Here is another thing to think about. A lot of the premium European malt varieties that home brewers love to drop $$ on are not what they think they are. Depending on the acreage and yield, many of the most expensive malts are actually blends of 3 or 4 other varieties, depending on the availability of the variety for that year.

Also, malt quality is independent of malt variety. For instance, everyone loves to say they use Maris Otter, but what they don't know is that even if they are actually buying MO - not 25% MO with 75% other - the MO crop has been pretty crap for the past few years and many breweries in the know have switched over to other varieties. Lastly, Optic, which has become the darling of VT IPA brewers of late, is in most instances, not Optic barley at all.
 
Here is another thing to think about. A lot of the premium European malt varieties that home brewers love to drop $$ on are not what they think they are. Depending on the acreage and yield, many of the most expensive malts are actually blends of 3 or 4 other varieties, depending on the availability of the variety for that year.

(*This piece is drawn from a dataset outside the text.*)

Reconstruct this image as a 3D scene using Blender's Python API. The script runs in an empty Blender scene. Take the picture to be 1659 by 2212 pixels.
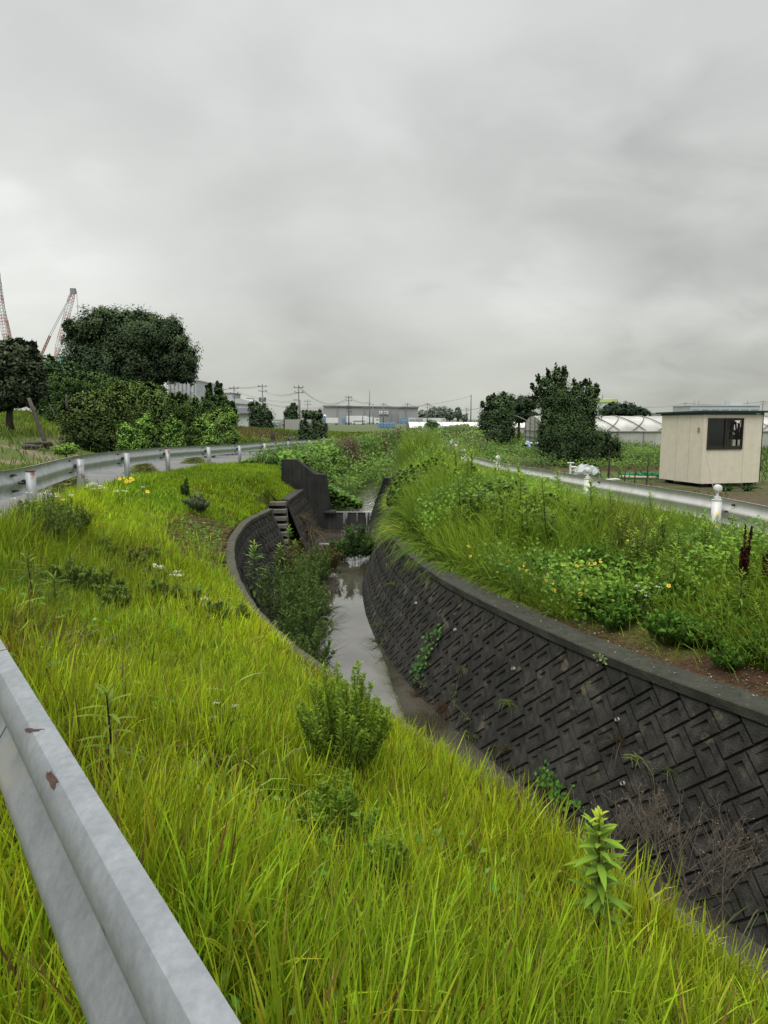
import bpy, math
import numpy as np
from mathutils import Vector
rng = np.random.default_rng(7)
sc = bpy.context.scene
COL = sc.collection
PI = math.pi

# ------------------------------------------------------------------ camera model (used for laying out distances)
EYE = 1.35
F = 1536.; PITCH = math.atan(201 / 1536)
CP, SP = math.cos(PITCH), math.sin(PITCH)
def ray(u, v):
    a = (u - 829.5) / F; c = (1106 - v) / F
    return np.array([a, CP + c * SP, -SP + c * CP])
def aty(u, v, Y):
    r = ray(u, v); r = r * Y / r[1]; r[2] += EYE; return r
def atz(u, v, z):
    r = ray(u, v); t = (z - EYE) / r[2]; r = r * t; r[2] += EYE; return r
def in_view(x, y, z, m=160):
    zz = z - EYE
    d = y * CP - zz * SP; up = y * SP + zz * CP
    d = np.maximum(d, 1e-3)
    u = 829.5 + x / d * F; v = 1106 - up / d * F
    return (d > .05) & (u > -m) & (u < 1659 + m) & (v > -m) & (v < 2212 + m)

# ------------------------------------------------------------------ mesh helpers
def fastmesh(name, V, faces, mat, parent=None, col=None, smooth=False, mats=None, midx=None):
    """V (n,3); faces: list of int arrays (m,k); one mesh object, world coordinates"""
    V = np.asarray(V, dtype=np.float64).reshape(-1, 3)
    if parent is not None:
        p = parent; off = np.zeros(3)
        while p is not None:
            off += np.array(p.location); p = p.parent
        V = V - off
    me = bpy.data.meshes.new(name)
    me.vertices.add(len(V)); me.vertices.foreach_set('co', V.astype(np.float32).ravel())
    faces = [np.asarray(f, dtype=np.int32) for f in faces if len(f)]
    li = np.concatenate([f.ravel() for f in faces]) if faces else np.zeros(0, np.int32)
    tot = np.concatenate([np.full(len(f), f.shape[1], np.int32) for f in faces]) if faces else np.zeros(0, np.int32)
    st = np.concatenate([[0], np.cumsum(tot)[:-1]]).astype(np.int32)
    me.loops.add(len(li)); me.loops.foreach_set('vertex_index', li)
    me.polygons.add(len(tot)); me.polygons.foreach_set('loop_start', st)
    me.polygons.foreach_set('loop_total', tot)
    me.polygons.foreach_set('use_smooth', np.full(len(tot), bool(smooth)))
    if mats:
        for m in mats: me.materials.append(m)
        me.polygons.foreach_set('material_index', np.asarray(midx, np.int32))
    else:
        me.materials.append(mat)
    me.update(calc_edges=True)
    if col is not None:
        ca = me.color_attributes.new('Col', 'FLOAT_COLOR', 'POINT')
        c = np.ones((len(V), 4), np.float32); c[:, :3] = np.clip(col, 0, 1)
        ca.data.foreach_set('color', c.ravel())
    o = bpy.data.objects.new(name, me); COL.objects.link(o)
    if parent is not None: o.parent = parent
    return o

class MB:
    def __init__(s): s.v = []; s.f = []; s.m = []; s.cur = 0
    def add(s, vs, fs):
        b = len(s.v); s.v.extend([tuple(map(float, q)) for q in vs])
        for f in fs: s.f.append(tuple(b + i for i in f)); s.m.append(s.cur)
    def box(s, c, sz, rz=0., ax=None):
        hx, hy, hz = sz[0] / 2, sz[1] / 2, sz[2] / 2
        cs, sn = math.cos(rz), math.sin(rz); vs = []
        for z in (-hz, hz):
            for x, y in ((-hx, -hy), (hx, -hy), (hx, hy), (-hx, hy)):
                vs.append((c[0] + x * cs - y * sn, c[1] + x * sn + y * cs, c[2] + z))
        s.add(vs, [(3, 2, 1, 0), (4, 5, 6, 7), (0, 1, 5, 4), (1, 2, 6, 5), (2, 3, 7, 6), (3, 0, 4, 7)])
    def tube(s, pts, r, n=6, caps=True):
        pts = [Vector(p) for p in pts]; m = len(pts)
        rs = r if hasattr(r, '__len__') else [r] * m
        vs = []; prev = None
        for i, p in enumerate(pts):
            t = (pts[min(i + 1, m - 1)] - pts[max(i - 1, 0)])
            t = t.normalized() if t.length > 1e-9 else Vector((0, 0, 1))
            a = prev if prev is not None else (Vector((1, 0, 0)) if abs(t.x) < .8 else Vector((0, 1, 0)))
            a = (a - t * a.dot(t)).normalized(); prev = a; b = t.cross(a)
            for k in range(n):
                w = 2 * PI * k / n; vs.append(p + (a * math.cos(w) + b * math.sin(w)) * rs[i])
        fs = [(i * n + k, i * n + (k + 1) % n, (i + 1) * n + (k + 1) % n, (i + 1) * n + k) for i in range(m - 1) for k in range(n)]
        if caps: fs += [tuple(range(n - 1, -1, -1)), tuple((m - 1) * n + k for k in range(n))]
        s.add(vs, fs)
    def prism(s, poly, dirv):
        """poly: list of 3D points, extruded by dirv"""
        n = len(poly); d = Vector(dirv); P = [Vector(p) for p in poly]
        s.add(P + [p + d for p in P], [tuple(range(n - 1, -1, -1)), tuple(range(n, 2 * n))] + [(i, (i + 1) % n, n + (i + 1) % n, n + i) for i in range(n)])
    def ball(s, c, r, nu=10, nv=7, sz=(1, 1, 1)):
        vs = [(c[0], c[1], c[2] - r * sz[2])]
        for j in range(1, nv):
            a = -PI / 2 + PI * j / nv
            for i in range(nu):
                w = 2 * PI * i / nu
                vs.append((c[0] + r * sz[0] * math.cos(a) * math.cos(w), c[1] + r * sz[1] * math.cos(a) * math.sin(w), c[2] + r * sz[2] * math.sin(a)))
        vs.append((c[0], c[1], c[2] + r * sz[2])); fs = []
        for i in range(nu):
            fs.append((0, 1 + (i + 1) % nu, 1 + i)); L = 1 + (nv - 2) * nu; fs.append((L + i, L + (i + 1) % nu, L + nu))
        for j in range(nv - 2):
            for i in range(nu):
                a = 1 + j * nu; fs.append((a + i, a + (i + 1) % nu, a + nu + (i + 1) % nu, a + nu + i))
        s.add(vs, fs)
    def build(s, name, mat, parent=None, smooth=False, mats=None, bevel=0):
        V = np.array(s.v)
        groups = {}; mi = {}
        for f, m in zip(s.f, s.m): groups.setdefault(len(f), []).append(f); mi.setdefault(len(f), []).append(m)
        ks = sorted(groups)
        o = fastmesh(name, V, [np.array(groups[k]) for k in ks], mat, parent, smooth=smooth, mats=mats,
                     midx=sum([mi[k] for k in ks], []) if mats else None)
        if bevel:
            b = o.modifiers.new('b', 'BEVEL'); b.width = bevel; b.segments = 2; b.limit_method = 'ANGLE'
        return o

def tag(o, label=None, cat=None, group=None, kind=None):
    if label: o['label'] = label
    if cat: o['category'] = cat
    if group: o['group'] = group
    if kind: o['kind'] = kind
    return o
def root(name, label, cat, loc, group=None, rz=0.):
    o = bpy.data.objects.new(name, None); COL.objects.link(o)
    o.location = [float(a) for a in loc]; o.rotation_euler = (0, 0, rz); o.empty_display_size = .2
    return tag(o, label, cat, group)
def dup(t, loc, rz=0., s=1., label=None, group=None):
    r = t.copy(); COL.objects.link(r); r.location = [float(a) for a in loc]; r.rotation_euler = (0, 0, rz); r.scale = (s, s, s)
    if label: r['label'] = label
    if group: r['group'] = group
    for ch in list(t.children):
        c = ch.copy(); COL.objects.link(c); c.parent = r
        for g in ch.children:
            d = g.copy(); COL.objects.link(d); d.parent = c
    return r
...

Also, malt quality is independent of malt variety. For instance, everyone loves to say they use Maris Otter, but what they don't know is that even if they are actually buying MO - not 25% MO with 75% other - the MO crop has been pretty crap for the past few years and many breweries in the know have switched over to other varieties. Lastly, Optic, which has become the darling of VT IPA brewers of late, is in most instances, not Optic barley at all.


I love this. The old "apple juice drink *10% juice" trick. I never thought of it happening with malt but it makes perfect sense. No sense letting a poor crop season get in the way of charging top dollar.
 
Here is another thing to think about. A lot of the premium European malt varieties that home brewers love to drop $$ on are not what they think they are. Depending on the acreage and yield, many of the most expensive malts are actually blends of 3 or 4 other varieties, depending on the availability of the variety for that year.

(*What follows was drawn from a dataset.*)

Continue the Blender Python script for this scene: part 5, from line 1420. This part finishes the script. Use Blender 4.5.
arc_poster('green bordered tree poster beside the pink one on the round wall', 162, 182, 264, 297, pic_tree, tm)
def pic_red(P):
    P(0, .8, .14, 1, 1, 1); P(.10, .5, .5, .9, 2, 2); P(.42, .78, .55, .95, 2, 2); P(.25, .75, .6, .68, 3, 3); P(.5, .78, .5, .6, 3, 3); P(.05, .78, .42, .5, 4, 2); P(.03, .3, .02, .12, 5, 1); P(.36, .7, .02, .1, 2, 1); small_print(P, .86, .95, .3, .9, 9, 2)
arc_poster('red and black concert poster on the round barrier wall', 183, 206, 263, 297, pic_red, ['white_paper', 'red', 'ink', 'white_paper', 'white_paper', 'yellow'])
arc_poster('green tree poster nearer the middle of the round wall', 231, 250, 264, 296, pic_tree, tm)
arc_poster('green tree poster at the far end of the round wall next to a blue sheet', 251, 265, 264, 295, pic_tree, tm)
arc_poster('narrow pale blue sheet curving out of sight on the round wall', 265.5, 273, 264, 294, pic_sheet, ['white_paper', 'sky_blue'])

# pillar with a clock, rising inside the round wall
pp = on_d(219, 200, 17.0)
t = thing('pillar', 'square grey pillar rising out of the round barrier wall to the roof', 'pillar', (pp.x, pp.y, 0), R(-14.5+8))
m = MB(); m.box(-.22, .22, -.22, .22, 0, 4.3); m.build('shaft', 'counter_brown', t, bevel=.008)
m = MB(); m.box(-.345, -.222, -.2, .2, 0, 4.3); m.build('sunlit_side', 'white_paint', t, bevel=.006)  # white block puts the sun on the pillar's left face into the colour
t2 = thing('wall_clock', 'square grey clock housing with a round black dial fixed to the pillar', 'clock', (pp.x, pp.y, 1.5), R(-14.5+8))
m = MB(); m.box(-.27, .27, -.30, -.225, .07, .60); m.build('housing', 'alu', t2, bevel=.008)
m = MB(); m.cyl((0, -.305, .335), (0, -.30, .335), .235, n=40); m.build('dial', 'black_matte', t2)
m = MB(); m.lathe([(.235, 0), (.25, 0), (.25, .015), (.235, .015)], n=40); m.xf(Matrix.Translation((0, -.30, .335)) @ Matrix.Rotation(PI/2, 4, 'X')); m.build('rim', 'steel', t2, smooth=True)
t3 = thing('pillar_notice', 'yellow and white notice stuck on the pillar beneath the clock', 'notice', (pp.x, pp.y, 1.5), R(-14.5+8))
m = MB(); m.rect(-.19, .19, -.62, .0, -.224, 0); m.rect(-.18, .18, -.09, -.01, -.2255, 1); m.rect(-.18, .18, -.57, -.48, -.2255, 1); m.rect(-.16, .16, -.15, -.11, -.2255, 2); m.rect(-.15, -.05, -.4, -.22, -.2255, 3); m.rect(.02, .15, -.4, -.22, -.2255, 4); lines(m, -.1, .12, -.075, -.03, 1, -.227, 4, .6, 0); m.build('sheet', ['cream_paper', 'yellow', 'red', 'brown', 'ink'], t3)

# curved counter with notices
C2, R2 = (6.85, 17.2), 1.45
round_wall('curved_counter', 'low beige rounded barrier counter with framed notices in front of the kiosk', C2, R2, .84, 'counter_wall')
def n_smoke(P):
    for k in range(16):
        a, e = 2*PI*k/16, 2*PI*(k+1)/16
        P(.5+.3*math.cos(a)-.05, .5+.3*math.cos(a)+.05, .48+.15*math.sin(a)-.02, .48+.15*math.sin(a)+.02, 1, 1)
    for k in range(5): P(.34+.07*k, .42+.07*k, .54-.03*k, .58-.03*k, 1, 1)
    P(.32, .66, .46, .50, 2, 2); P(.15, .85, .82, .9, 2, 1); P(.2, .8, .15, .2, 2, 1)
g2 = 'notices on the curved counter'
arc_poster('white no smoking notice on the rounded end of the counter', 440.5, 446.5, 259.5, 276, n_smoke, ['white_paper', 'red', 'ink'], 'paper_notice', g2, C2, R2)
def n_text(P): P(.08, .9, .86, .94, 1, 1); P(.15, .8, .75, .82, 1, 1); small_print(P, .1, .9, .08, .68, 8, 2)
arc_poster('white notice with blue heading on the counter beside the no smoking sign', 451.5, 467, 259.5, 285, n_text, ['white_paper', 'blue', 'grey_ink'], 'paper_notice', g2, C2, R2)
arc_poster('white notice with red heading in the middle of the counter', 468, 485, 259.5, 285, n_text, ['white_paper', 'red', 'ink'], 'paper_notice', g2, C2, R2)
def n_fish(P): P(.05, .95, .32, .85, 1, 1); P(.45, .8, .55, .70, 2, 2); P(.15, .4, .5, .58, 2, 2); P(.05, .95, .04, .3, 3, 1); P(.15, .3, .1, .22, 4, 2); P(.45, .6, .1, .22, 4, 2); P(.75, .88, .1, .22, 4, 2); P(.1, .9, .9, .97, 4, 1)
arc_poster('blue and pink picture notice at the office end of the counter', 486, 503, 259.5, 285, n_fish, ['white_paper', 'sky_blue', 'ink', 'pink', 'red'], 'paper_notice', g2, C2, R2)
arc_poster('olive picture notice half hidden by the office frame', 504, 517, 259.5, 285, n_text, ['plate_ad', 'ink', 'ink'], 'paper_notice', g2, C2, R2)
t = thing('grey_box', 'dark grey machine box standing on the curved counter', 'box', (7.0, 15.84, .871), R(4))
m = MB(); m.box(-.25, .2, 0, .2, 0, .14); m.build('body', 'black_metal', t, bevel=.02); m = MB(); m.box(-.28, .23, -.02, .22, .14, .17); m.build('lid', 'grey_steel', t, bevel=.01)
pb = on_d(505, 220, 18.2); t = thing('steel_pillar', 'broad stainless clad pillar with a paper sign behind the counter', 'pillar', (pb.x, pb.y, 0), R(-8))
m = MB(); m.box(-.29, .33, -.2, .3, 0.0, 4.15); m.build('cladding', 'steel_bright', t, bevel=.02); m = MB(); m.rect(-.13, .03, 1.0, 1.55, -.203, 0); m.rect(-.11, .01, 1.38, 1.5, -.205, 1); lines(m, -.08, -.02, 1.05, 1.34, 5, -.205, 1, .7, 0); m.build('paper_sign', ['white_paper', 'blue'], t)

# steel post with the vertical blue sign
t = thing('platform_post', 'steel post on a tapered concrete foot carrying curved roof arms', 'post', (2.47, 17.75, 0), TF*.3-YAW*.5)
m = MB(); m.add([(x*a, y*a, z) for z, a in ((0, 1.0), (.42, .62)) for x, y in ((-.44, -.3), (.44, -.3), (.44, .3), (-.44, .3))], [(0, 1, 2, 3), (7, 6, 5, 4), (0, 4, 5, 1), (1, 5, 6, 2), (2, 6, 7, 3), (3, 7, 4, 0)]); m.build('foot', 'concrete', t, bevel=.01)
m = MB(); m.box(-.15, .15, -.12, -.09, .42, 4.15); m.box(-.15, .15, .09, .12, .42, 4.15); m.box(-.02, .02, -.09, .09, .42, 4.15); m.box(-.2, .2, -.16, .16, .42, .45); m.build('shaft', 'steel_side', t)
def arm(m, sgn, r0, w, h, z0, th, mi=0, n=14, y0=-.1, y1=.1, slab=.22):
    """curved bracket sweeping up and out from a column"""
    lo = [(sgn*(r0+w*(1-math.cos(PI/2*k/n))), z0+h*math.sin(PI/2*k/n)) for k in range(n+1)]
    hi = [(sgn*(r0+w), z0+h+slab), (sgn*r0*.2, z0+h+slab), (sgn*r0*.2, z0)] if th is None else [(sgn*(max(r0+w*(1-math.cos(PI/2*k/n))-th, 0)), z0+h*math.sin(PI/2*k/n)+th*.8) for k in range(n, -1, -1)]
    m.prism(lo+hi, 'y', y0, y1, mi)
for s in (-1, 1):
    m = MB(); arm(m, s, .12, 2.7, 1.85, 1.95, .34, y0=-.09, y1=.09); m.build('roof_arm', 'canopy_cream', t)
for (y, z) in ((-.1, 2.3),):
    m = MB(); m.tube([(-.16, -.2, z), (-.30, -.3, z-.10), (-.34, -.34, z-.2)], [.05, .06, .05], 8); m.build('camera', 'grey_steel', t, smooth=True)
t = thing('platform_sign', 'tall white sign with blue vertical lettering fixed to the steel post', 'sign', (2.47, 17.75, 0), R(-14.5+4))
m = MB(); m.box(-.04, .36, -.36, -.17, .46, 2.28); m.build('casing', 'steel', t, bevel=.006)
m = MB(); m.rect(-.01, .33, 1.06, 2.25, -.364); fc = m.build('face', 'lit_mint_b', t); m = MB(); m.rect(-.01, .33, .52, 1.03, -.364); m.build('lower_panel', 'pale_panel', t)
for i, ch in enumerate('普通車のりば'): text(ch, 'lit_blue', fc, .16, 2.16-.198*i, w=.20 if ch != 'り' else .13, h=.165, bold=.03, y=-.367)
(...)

Also, malt quality is independent of malt variety. For instance, everyone loves to say they use Maris Otter, but what they don't know is that even if they are actually buying MO - not 25% MO with 75% other - the MO crop has been pretty crap for the past few years and many breweries in the know have switched over to other varieties. Lastly, Optic, which has become the darling of VT IPA brewers of late, is in most instances, not Optic barley at all.

Very interesting. Good info. Thx.
The Dingemans website does mention that their pilsen malt is made from their selection of the finest European 2 row, so in essence, admitting it isn't from the same single crop every year.